Let’s talk about self-checkout machines again.

Because they reveal something slightly uncomfortable.

They’re Not Always Better

  • You scan your own items
  • You bag them
  • You fix errors

Congrats—you’re now working for the supermarket.

Unpaid.

And yet… people choose this.

Why?

Because it feels faster.

This is called: "Perceived efficiency vs actual efficiency"

And self-service platforms do the same thing.

In Engineering Terms

Compare:

Old way:

  1. Create ticket
  2. Wait 1-2 days
  3. Infra team provisions DB

Self-service:

  1. Click button
  2. Wait 5 minutes
  3. Done

Even if the backend automation still takes time… The experience feels instant.

Why This Matters

Developers optimize for:

  • Flow state
  • Momentum
  • Reduced interruptions

Waiting kills all three. Self-service preserves them.
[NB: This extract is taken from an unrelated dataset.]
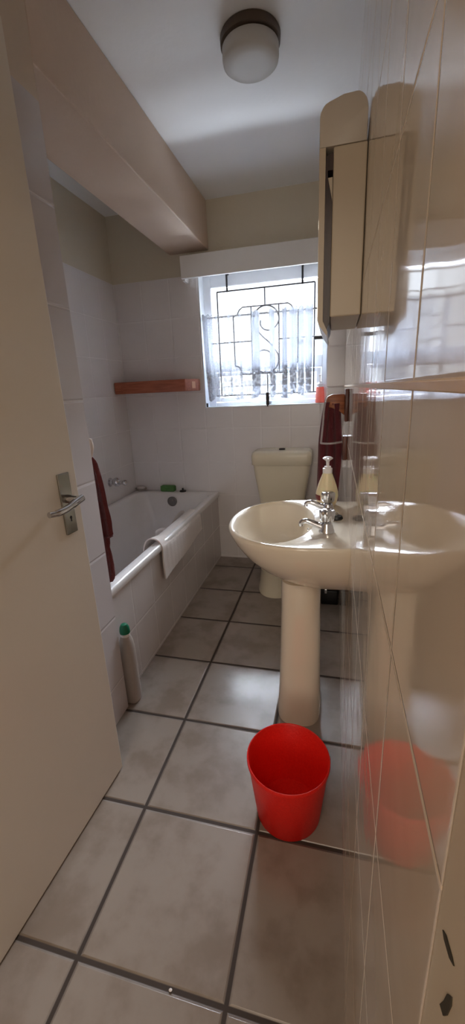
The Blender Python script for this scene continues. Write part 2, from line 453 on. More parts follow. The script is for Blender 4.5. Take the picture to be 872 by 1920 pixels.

And that’s more valuable than raw speed.

The Subtle Trade-Off

Of course, there’s a cost:

  1. Developers now “do more themselves”
  2. Platforms must be well-designed
  3. Poor UX = instant rejection

Bad self-service is worse than no self-service. (Just like a broken checkout machine.)

Takeaway

Self-service doesn’t eliminate work. It redistributes it—while making it feel better.

And in engineering, perception often beats reality.